Cadet Johnson Whittaker
Cadet Whittaker was a West Point Academy attendee. Whittaker was a son of a slave mother and grew up on the plantation. As he was growing up he saw the Plantation he grew up on basically destroyed by the Union Army. As time went on he was more fortunate than most of the black children in those days. He got a great education and even attended college at North Carolina. Then Whittaker was accepted by the United States Military Academy. In 1876 he arrived at West Point full of fear, and excitement. At the time of Whittakers arrival there was only one other Black Cadet attending the academy. And him and Whittaker were roommates until the other Cadet graduated from the academy. Then Whittaker went through what was called the silent treatment for the remaining four years. Whittaker could handle that much though.
One morning Whittaker was found in his room face down in a puddle of blood unconscious. His hands and feet were tied to the bed and it looked as if he had been badly beaten. And even slashed with a knife. The school doctor arrived and after a few minutes was able to revive Whittaker. They questioned the young Cadets about what had happened all of them said they didn't know. Then Whittaker brought fourth a letter he had received before the beating but did not take seriously because he had received others.
The letter read as follows:
Sunday     April 4th
Mr. Whittaker. You will
Be fixed  Better keep
A friend.
General Schofield ordered Colonel Lazelle to conduct a full investigation. Lazelle began by questioning the doctor at the scene and all of the Cadets. then Drew up what he thought had happened.
Lazelle and the Doctor agreed that if one of there Cadets did something like this it would be because of pure mischief. But all of the Cadets quickly denied having anything to do with it.

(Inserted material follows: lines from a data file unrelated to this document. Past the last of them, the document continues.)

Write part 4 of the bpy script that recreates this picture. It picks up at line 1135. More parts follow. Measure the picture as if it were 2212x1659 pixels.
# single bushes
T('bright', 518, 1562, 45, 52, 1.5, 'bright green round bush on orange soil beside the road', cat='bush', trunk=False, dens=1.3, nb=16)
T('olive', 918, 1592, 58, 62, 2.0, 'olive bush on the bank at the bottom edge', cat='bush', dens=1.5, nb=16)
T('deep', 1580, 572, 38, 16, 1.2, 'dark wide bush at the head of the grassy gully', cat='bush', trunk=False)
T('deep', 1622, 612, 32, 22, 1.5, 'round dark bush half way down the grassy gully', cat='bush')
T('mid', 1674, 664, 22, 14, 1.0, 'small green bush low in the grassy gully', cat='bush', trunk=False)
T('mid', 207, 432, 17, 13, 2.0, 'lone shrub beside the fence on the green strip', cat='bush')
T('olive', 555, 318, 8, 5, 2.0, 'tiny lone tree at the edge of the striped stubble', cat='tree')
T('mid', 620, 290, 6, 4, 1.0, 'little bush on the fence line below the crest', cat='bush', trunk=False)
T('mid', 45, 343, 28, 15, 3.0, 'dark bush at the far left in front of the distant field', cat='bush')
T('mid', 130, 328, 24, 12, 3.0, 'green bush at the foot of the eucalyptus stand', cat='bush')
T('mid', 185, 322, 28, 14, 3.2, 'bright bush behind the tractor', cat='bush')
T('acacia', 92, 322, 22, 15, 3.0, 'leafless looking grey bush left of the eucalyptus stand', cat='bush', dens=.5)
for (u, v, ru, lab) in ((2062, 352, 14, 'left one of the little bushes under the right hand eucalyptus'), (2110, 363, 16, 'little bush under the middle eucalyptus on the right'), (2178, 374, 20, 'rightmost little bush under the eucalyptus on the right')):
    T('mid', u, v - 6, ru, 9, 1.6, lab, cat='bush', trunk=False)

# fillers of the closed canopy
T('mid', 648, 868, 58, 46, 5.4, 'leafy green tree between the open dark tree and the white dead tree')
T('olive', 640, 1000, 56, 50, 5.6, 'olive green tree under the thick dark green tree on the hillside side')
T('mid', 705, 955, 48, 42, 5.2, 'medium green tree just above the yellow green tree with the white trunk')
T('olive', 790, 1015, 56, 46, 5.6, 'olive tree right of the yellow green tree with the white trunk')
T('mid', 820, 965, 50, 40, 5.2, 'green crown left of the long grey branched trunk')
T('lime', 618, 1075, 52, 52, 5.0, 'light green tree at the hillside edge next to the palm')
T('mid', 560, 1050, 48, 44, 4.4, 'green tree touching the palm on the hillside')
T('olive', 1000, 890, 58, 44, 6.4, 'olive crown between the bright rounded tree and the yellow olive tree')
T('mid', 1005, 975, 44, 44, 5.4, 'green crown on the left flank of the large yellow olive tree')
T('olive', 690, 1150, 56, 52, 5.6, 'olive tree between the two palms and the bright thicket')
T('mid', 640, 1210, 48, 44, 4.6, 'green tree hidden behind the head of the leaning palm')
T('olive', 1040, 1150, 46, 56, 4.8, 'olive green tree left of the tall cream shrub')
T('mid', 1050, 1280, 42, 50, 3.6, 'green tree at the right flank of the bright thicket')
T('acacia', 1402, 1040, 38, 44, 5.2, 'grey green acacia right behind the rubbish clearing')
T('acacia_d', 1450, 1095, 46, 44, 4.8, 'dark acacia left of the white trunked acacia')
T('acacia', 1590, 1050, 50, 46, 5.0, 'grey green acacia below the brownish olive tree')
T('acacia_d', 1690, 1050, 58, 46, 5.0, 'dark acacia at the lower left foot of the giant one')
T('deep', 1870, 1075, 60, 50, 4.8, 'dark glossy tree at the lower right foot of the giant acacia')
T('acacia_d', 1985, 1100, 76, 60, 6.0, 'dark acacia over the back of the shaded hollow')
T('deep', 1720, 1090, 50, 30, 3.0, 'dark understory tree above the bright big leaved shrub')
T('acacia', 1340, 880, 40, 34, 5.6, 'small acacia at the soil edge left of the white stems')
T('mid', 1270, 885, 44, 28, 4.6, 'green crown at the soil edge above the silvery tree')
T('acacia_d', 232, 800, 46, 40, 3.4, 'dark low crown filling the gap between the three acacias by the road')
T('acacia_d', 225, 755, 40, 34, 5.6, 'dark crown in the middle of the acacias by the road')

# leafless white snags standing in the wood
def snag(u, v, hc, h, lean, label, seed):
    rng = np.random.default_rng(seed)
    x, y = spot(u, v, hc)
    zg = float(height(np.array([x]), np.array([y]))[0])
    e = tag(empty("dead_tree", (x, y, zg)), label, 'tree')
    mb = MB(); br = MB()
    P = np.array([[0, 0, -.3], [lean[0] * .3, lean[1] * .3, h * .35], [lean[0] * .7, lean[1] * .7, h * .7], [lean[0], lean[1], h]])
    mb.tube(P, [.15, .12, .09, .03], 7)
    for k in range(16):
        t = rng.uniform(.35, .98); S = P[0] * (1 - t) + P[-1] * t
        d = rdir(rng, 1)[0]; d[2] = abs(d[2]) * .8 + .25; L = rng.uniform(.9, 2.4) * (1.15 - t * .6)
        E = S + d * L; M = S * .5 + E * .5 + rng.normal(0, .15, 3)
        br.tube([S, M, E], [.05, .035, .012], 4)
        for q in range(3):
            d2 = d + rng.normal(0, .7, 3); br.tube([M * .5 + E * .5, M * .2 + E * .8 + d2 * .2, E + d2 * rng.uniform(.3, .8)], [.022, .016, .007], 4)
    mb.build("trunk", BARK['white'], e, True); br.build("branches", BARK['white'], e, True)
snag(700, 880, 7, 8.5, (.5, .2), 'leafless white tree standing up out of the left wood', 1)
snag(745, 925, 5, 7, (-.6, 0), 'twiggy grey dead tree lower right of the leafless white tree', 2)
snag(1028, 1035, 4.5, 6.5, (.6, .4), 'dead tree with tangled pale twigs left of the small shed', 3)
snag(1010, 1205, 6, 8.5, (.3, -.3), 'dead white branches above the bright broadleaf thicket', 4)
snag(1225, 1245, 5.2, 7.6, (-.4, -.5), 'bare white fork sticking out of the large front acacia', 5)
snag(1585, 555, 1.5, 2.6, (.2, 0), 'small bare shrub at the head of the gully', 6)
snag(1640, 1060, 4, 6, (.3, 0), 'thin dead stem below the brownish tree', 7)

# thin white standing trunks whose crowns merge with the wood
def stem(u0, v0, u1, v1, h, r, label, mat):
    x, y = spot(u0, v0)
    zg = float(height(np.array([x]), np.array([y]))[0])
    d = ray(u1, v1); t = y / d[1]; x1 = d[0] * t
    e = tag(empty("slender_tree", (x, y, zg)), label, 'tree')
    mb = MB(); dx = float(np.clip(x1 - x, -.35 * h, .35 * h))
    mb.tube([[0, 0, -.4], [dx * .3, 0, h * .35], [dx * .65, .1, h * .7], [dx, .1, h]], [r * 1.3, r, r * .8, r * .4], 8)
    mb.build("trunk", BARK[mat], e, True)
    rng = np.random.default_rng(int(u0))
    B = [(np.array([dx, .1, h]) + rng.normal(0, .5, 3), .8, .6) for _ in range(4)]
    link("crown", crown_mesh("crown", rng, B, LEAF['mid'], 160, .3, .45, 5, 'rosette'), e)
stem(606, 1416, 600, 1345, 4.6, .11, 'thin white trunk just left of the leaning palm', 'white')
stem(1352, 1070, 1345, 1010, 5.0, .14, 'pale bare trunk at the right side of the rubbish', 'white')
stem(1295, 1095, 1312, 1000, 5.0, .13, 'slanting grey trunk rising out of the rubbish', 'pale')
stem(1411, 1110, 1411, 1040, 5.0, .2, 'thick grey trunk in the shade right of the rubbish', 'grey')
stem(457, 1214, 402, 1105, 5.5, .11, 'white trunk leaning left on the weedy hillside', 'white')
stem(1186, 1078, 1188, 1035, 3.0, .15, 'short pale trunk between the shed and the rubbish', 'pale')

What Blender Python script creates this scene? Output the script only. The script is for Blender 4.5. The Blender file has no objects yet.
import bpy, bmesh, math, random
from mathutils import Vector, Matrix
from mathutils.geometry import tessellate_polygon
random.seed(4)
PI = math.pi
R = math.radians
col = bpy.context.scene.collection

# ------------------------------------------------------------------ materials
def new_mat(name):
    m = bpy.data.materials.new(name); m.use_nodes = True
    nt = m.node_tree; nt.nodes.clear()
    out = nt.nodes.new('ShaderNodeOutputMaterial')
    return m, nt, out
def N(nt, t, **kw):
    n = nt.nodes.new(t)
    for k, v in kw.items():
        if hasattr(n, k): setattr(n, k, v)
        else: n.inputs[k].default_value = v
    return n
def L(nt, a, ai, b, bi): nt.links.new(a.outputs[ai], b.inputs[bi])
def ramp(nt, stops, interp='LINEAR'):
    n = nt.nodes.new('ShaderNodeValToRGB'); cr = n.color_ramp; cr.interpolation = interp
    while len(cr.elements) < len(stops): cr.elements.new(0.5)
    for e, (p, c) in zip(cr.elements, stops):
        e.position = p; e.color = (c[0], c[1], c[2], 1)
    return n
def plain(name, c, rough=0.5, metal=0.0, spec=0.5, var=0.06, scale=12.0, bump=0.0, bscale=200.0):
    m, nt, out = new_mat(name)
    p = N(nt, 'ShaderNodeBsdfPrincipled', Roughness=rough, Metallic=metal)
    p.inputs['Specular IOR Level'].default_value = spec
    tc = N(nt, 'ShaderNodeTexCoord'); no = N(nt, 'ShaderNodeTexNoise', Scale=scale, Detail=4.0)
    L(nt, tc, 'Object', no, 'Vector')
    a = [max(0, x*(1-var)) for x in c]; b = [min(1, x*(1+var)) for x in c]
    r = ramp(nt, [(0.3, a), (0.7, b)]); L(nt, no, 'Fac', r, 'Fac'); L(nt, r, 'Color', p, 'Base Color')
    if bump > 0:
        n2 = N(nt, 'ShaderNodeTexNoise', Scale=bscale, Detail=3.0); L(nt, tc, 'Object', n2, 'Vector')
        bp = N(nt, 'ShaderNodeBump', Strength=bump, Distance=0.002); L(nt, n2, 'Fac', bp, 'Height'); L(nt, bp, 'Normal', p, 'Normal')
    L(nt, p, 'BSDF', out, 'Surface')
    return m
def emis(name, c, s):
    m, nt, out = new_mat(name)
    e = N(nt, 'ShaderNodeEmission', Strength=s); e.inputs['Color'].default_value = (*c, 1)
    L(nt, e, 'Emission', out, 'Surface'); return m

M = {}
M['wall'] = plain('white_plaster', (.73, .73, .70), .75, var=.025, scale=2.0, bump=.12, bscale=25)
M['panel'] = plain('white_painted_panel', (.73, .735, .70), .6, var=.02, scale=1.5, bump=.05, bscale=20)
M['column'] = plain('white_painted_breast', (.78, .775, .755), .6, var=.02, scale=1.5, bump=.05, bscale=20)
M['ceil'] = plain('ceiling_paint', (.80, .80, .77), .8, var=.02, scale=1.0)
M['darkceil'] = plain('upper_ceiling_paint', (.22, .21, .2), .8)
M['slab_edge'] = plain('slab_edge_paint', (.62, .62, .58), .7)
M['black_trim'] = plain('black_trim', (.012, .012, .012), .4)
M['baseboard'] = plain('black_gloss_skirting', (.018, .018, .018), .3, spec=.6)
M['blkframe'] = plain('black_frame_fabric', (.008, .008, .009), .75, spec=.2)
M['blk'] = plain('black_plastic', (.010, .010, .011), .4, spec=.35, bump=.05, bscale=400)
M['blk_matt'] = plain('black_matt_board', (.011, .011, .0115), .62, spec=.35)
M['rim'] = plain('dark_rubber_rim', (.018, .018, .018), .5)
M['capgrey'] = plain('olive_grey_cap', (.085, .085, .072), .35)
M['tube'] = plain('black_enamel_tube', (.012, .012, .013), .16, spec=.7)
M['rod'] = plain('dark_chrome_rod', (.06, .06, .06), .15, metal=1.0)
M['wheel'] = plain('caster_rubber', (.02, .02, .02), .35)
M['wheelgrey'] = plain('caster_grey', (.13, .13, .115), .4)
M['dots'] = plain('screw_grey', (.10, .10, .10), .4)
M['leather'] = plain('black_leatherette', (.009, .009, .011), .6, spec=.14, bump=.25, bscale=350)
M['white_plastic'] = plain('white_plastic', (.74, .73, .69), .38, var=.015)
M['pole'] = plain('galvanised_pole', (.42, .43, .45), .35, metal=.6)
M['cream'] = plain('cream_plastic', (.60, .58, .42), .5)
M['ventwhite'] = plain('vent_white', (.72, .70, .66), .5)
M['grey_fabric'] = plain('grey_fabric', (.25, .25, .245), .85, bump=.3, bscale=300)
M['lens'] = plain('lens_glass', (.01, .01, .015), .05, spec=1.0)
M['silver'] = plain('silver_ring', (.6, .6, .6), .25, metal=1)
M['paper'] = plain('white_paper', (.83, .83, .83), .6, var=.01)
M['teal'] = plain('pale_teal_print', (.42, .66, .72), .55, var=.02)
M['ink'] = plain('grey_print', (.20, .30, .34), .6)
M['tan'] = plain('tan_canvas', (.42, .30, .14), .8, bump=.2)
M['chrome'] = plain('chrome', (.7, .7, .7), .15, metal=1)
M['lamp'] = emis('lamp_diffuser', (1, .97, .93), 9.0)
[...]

Colonel Lazelle wrote his report saying that for some unknown reason Johnson Whittaker had wrote HIMSELF the note then proceeded to beat himself up and then tie his hands and his feet to the bed. Therefore he proceeded stated that Whittaker should resign based on his deeds or ask for a Court Martial or for a court of inquiry. Only three days after this all happening Whittaker stood before a court of inquiry. Whittaker reaffirmed his story over and over again even under cross examination.
As the court proceeded Whittaker attracted the nations Newspapers.
During the courts proceeding Dozens of witnesses were called Civilians Cadets and officers. At this time since the media was so involved in the court case of Whittaker that President Ruthford B. Hayes then president of the United States became involved in it and sent his right hand man to make sure that the court proceeding taking place were fair..
Whittaker was found guilty in this court proceeding.
The man that the President went to him and told him that he did not agree with the judgment that the court had found so it went on to a court-martial proceeding. Whittaker really wanted this so he could prove that he was innocent and the other cadets wanted it so that they could prove that Whittaker was lying.
The court-martial began in New York City on January 20, 1881. Ten officers a lot of who did not attend west point were appointed to hear the case.
Whittaker went to court wearing his uniform and then pleaded Not Guilty in a firm and distinct manner.
Some of the handwriting experts said that the handwriting was in Whittakers handwrighting. The doctor that saw Whittaker testified that he thought Whittaker did tie and beat himself. However another doctor testified that he didn't see it possible for Whittaker to do that kind of thing. Some of the witnesses then testified that the ropes around Whittakers hands were tied very tightly which brought more things to Whittakers favor. For over four months the court-martial went on and finally on May 17 1881 the lawyers said there ending statements. On June 10, 1881 nearly five months to the day that the Court Martial had begun the board reached their verdict.  They found Whittaker Guilty of both mutilating himself and of perjuring himself before the court of Inquiry that had been conducted earlier at West Point. The board sentenced Whittaker to a dishonorable discharge from the military academy and to a fine of one dollar.  Before the sentence could be carried out however the case had to be reviewed by the Judge advocate General office in Washington. December of that same year DIG Swain the judge advocate took the papers to the secretary of war. In his opinion the verdict reached was wrong and should be reversed. Swain not only picked away at the case but also argued the fact that president Hayes did not have the right to order a court martial so therefore it was an illegal proceeding. The report from the Judge advocate of to the secretary of war was then passed on to the attorney general and then finally the President. James Garfield had been assinated earlier that year therefore the new President Chester Aurther received the report on March of 1882 He then overturned the court martial findings on the grounds that the court martial itself was not legal. Although he did not offer an opinion on whether he thought Whittaker was innocent or Guilty.
On the same day that Whittaker received word that his conviction was overturned he had received word that he had been formally discharged from the US Military Academy because he had failed a philosophy course taken almost two years before this. He went back to South Carolina where he finished getting his education and went on to become a Lawyer a Teacher and a school administrator. He got married had two sons which both received commissions in the United States Army and served as officers in War War 1. Johnson Whittaker died in 1931 at the age of 72.